Scenes as source code
────────────────
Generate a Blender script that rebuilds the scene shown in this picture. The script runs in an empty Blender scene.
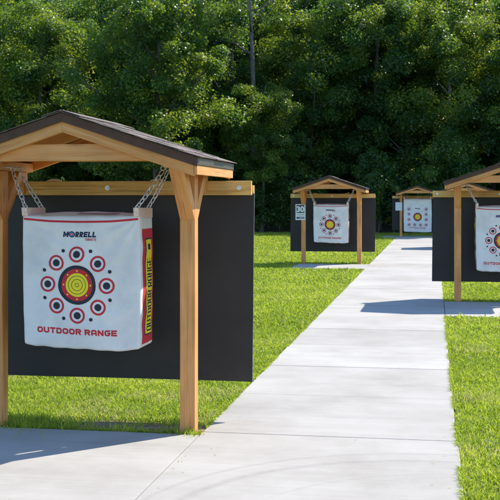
import bpy, bmesh, math, random
import numpy as np
from mathutils import Vector, Matrix, noise

# ------------------------------------------------------------------ camera, light, exposure
scene = bpy.context.scene
COL = scene.collection
R = math.radians
EYE = 1.6
cd = bpy.data.cameras.new('camera'); cam = bpy.data.objects.new('camera', cd); COL.objects.link(cam)
cam.location = (0, 0, EYE); cam.rotation_euler = (R(90), 0, R(9.76))
cd.sensor_width = 36; cd.lens = 77.04; cd.shift_y = -0.102; cd.clip_start = 0.05; cd.clip_end = 2000
cd.dof.use_dof = True; cd.dof.focus_distance = 7.6; cd.dof.aperture_fstop = 13
scene.camera = cam

SUN_EL, SUN_AZ = R(47.5), R(43.6)
w = bpy.data.worlds.new('World'); scene.world = w; w.use_nodes = True
nt = w.node_tree; bg = nt.nodes['Background']
sky = nt.nodes.new('ShaderNodeTexSky'); sky.sky_type = 'NISHITA'; sky.sun_disc = False
sky.sun_elevation = SUN_EL; sky.sun_rotation = SUN_AZ; sky.air_density = 1.0; sky.dust_density = 0.2; sky.ozone_density = 6.0
nt.links.new(sky.outputs[0], bg.inputs[0]); bg.inputs[1].default_value = 0.15
sd = bpy.data.lights.new('sun', 'SUN'); sun = bpy.data.objects.new('sun', sd); COL.objects.link(sun)
sd.energy = 4.0; sd.angle = R(0.5); sd.color = (1.0, 0.93, 0.82)
dv = Vector((-math.sin(SUN_AZ) * math.cos(SUN_EL), -math.cos(SUN_AZ) * math.cos(SUN_EL), -math.sin(SUN_EL)))
sun.rotation_euler = dv.to_track_quat('-Z', 'Y').to_euler()
scene.view_settings.view_transform = 'Standard'; scene.view_settings.look = 'None'
scene.view_settings.exposure = 0.95; scene.view_settings.gamma = 1.0
scene.view_settings.use_curve_mapping = False
scene.render.engine = 'CYCLES'
scene.cycles.max_bounces = 8; scene.cycles.transparent_max_bounces = 8

rng = np.random.default_rng(7)
random.seed(7)

# ------------------------------------------------------------------ materials
def newmat(name):
    m = bpy.data.materials.new(name); m.use_nodes = True
    n = m.node_tree.nodes; l = m.node_tree.links
    return m, n, l, n['Principled BSDF']

def N(n, t, **kw):
    x = n.new(t)
    for k, v in kw.items(): setattr(x, k, v)
    return x

def ramp(n, stops):
    r = n.new('ShaderNodeValToRGB'); e = r.color_ramp.elements
    while len(e) < len(stops): e.new(0.5)
    for i, (p, c) in enumerate(stops):
        e[i].position = p; e[i].color = (*c, 1)
    return r

def plain(name, col, rough=0.6, metal=0.0, nz=0.12, scale=30, bump=0.0):
    m, n, l, b = newmat(name)
    tc = N(n, 'ShaderNodeTexCoord'); no = N(n, 'ShaderNodeTexNoise'); no.inputs['Scale'].default_value = scale
    no.inputs['Detail'].default_value = 4
    l.new(tc.outputs['Object'], no.inputs['Vector'])
    r = ramp(n, [(0.3, tuple(c * (1 - nz) for c in col)), (0.7, tuple(min(1, c * (1 + nz)) for c in col))])
    l.new(no.outputs[0], r.inputs[0]); l.new(r.outputs[0], b.inputs['Base Color'])
    b.inputs['Roughness'].default_value = rough; b.inputs['Metallic'].default_value = metal
    if bump:
        bp = N(n, 'ShaderNodeBump'); bp.inputs['Strength'].default_value = bump; bp.inputs['Distance'].default_value = 0.01
        l.new(no.outputs[0], bp.inputs['Height']); l.new(bp.outputs[0], b.inputs['Normal'])
    return m

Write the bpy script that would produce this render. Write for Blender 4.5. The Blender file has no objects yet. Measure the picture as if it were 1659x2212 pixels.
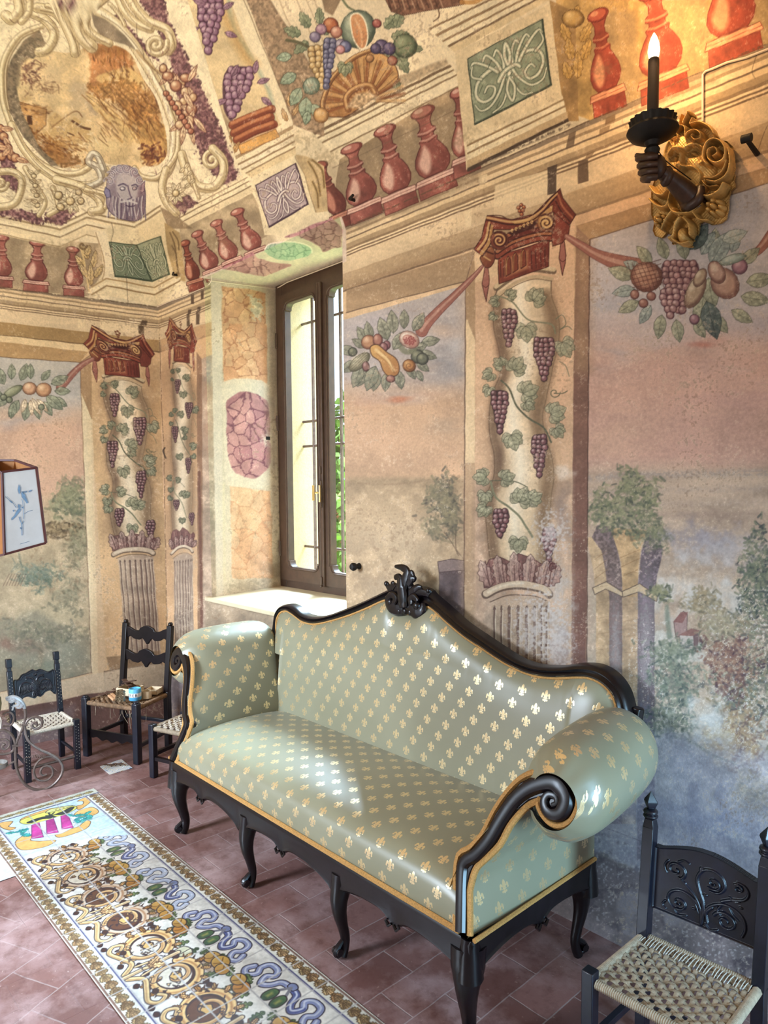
import bpy, bmesh, math, random
import numpy as np
from mathutils import Vector, Matrix
random.seed(7)
W_,H_=1659,2212
# ------------------------------------------------------------------ camera
FPX,CX,CY=1520.0,829.0,1156.0
YAW,PIT,ROL=math.radians(47.19),math.radians(3.763),math.radians(-.443)
HC=1.6
_fw=np.array([-math.sin(YAW)*math.cos(PIT),math.cos(YAW)*math.cos(PIT),-math.sin(PIT)])
_rt=np.array([math.cos(YAW),math.sin(YAW),0.0]);_up=np.cross(_rt,_fw)
RX=_rt*math.cos(ROL)+_up*math.sin(ROL);UX=_up*math.cos(ROL)-_rt*math.sin(ROL)
CO=np.array([0,0,HC])
sc=bpy.context.scene
cam=bpy.data.cameras.new('camera');camo=bpy.data.objects.new('camera',cam);sc.collection.objects.link(camo)
cam.sensor_fit='HORIZONTAL';cam.sensor_width=36;cam.lens=FPX/W_*36;cam.shift_x=(W_/2-CX)/W_;cam.shift_y=(CY-H_/2)/W_;cam.clip_start=.02;cam.clip_end=200
M=Matrix.Identity(4)
for i in range(3): M[i][0]=RX[i];M[i][1]=UX[i];M[i][2]=-_fw[i];M[i][3]=CO[i]
camo.matrix_world=M;sc.camera=camo
sc.view_settings.view_transform='Standard';sc.view_settings.look='None';sc.view_settings.gamma=1
sc.view_settings.use_curve_mapping=False
sc.view_settings.exposure=0.08
sc.cycles.use_denoising=True;sc.cycles.max_bounces=6;sc.cycles.diffuse_bounces=4;sc.cycles.caustics_reflective=False;sc.cycles.caustics_refractive=False
# ------------------------------------------------------------------ world and lights
world=bpy.data.worlds.new('world');sc.world=world;world.use_nodes=True
wt=world.node_tree;bg=wt.nodes['Background'];bg.inputs[1].default_value=1.0
# bright hazy sky over the garden (+y), dim warm interior light from the rest of the room (-y)
_g=wt.nodes.new('ShaderNodeTexCoord');_s=wt.nodes.new('ShaderNodeSeparateXYZ');_r=wt.nodes.new('ShaderNodeValToRGB');_m=wt.nodes.new('ShaderNodeMapRange')
wt.links.new(_g.outputs['Generated'],_s.inputs[0]);wt.links.new(_s.outputs['Y'],_m.inputs[0]);_m.inputs[1].default_value=-1;_m.inputs[2].default_value=1;wt.links.new(_m.outputs[0],_r.inputs[0])
_e=_r.color_ramp.elements;_e[0].position=.50;_e[0].color=(.50,.42,.345,1);_e[1].position=.56;_e[1].color=(1.5,1.85,2.2,1);wt.links.new(_r.outputs[0],bg.inputs[0])
def lamp(name,kind,loc,energy,color,target=None,size=None,size_y=None,angle=None,spread=None):
    l=bpy.data.lights.new(name,kind);l.energy=energy;l.color=color
    if kind=='AREA': l.shape='RECTANGLE';l.size=size;l.size_y=size_y or size
    elif kind=='SUN': l.angle=angle
    else: l.shadow_soft_size=size or .02
    if spread: l.spread=spread
    o=bpy.data.objects.new(name,l);sc.collection.objects.link(o);o.location=loc
    if target is not None: o.rotation_euler=(Vector(target)-Vector(loc)).to_track_quat('-Z','Y').to_euler()
    return o
# daylight of the open sky coming down through the window
lamp('open_sky','AREA',(-4.9,4.9,4.75),3900,(.58,.80,1.0),target=(-3.3,2.6,2.2),size=2.6,size_y=1.6)
lamp('open_sky','AREA',(-1.2,4.9,4.6),330,(.60,.80,1.0),target=(-3.3,2.6,2.0),size=2.0,size_y=1.6)
# large room windows beside and behind the camera, then an added vault fill
lamp('far_window_light','AREA',(1.35,1.35,.95),22,(.40,.72,1.0),target=(-1.0,1.9,.5),size=.6,size_y=1.2,spread=math.radians(80))
lamp('side_window_light','AREA',(-3.4,-2.8,2.1),110,(.70,.84,1.0),target=(-3.3,.8,.0),size=1.1,size_y=1.8,spread=math.radians(75))
lamp('vault_fill_light','AREA',(-1.2,-3.0,1.3),40,(1.0,.93,.82),target=(-3.6,1.6,3.9),size=1.2,size_y=2.0,spread=math.radians(70))  # added fill light aimed upward to brighten the vault
# ------------------------------------------------------------------ photo measure -> room measure
def rays(P):
    P=np.asarray(P,float).reshape(-1,2)
    return _fw[None]+RX[None]*((P[:,0:1]-CX)/FPX)-UX[None]*((P[:,1:2]-CY)/FPX)
def on_y(P,y): d=rays(P);return CO+d*((y)/d[:,1:2])
def on_z(P,z): d=rays(P);return CO+d*((z-HC)/d[:,2:3])
def on_pl(P,p0,n):
    d=rays(P);n=np.asarray(n,float);return CO+d*(((np.asarray(p0,float)-CO)@n)/(d@n))[:,None]
def proj(X):
    q=np.asarray(X,float).reshape(-1,3)-CO;w=q@_fw
    return np.c_[CX+FPX*(q@RX)/w,CY-FPX*(q@UX)/w]
YW=2.2;ZC=2.845;XC=-4.62;TH=math.radians(7.5)   # window wall, spring of the vault, corner, skew of the end wall
BD=np.array([-math.sin(TH),-math.cos(TH),0]);BN=np.array([math.cos(TH),-math.sin(TH),0])  # along / into the room from the end wall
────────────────
**GOAL OF THE EXERCISE**. Only lines belong in the copy: transcribe those from the start of the data through the line that contains "from mathutils import Vector, Matrix, noise", and skip the pictures.

**RESPONSE TO THIS EXERCISE**.
Generate a Blender script that rebuilds the scene shown in this picture. The script runs in an empty Blender scene.
import bpy, bmesh, math, random
import numpy as np
from mathutils import Vector, Matrix, noise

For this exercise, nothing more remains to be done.